When Arizona Senator John McCain accepted the Republican nomination in St. Paul to be president of the United States he promised to embark on the most ambitious national project in decades: bringing energy production home.
MCCAIN: "We will drill new wells offshore, and we'll drill them now. We'll drill them now.
"My friends, we'll build more nuclear power plants. We'll develop clean coal technology. We'll increase the use of wind, tide, solar and natural gas. We'll encourage the development and use of flex fuel, hybrid and electric automobiles."
And McCain says if Americans want to stop sending $700 billion every year for energy to unfriendly nations and protect the planet, they should vote Republican.
One of the big questions hanging over the McCain campaign all summer has been, is McCain moving Republicans toward action on climate change or is the party pulling him the other way, toward traditional support for oil and fossil fuels?
Senator McCain talked about plans for clean energy, but he used the phrases oil, drilling and nuclear energy ten times. The words climate change or global warming never passed his lips, in the acceptance speech. In fact, all week only one prime time speaker here at the convention used the phrase global warming, and that speaker was Joe Lieberman, who, of course, is not a Republican. Senator McCain's platform does include a cap and trade system to cut greenhouse gas emissions.
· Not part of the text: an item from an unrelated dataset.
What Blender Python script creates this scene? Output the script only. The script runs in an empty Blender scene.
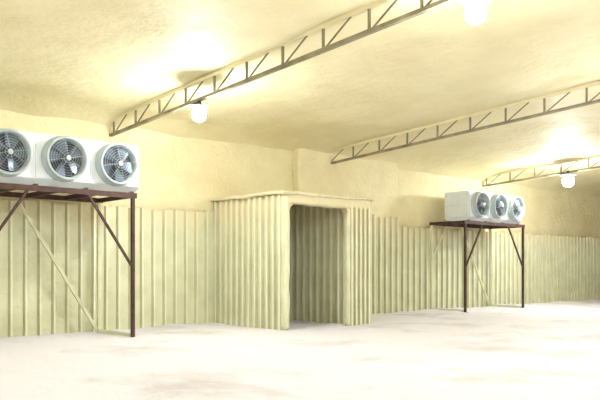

It was just mid June that McCain changed his position on drilling, and that change has paid off for him politically. He seems to be in sync with a shift in public opinion. It also coincides with a pretty significant up-tick in his fundraising. McCain is now by far the largest recipient of campaign contributions from the oil and gas industry — more than $1.5 million so far, and that's more than three times what Obama has taken from the industry.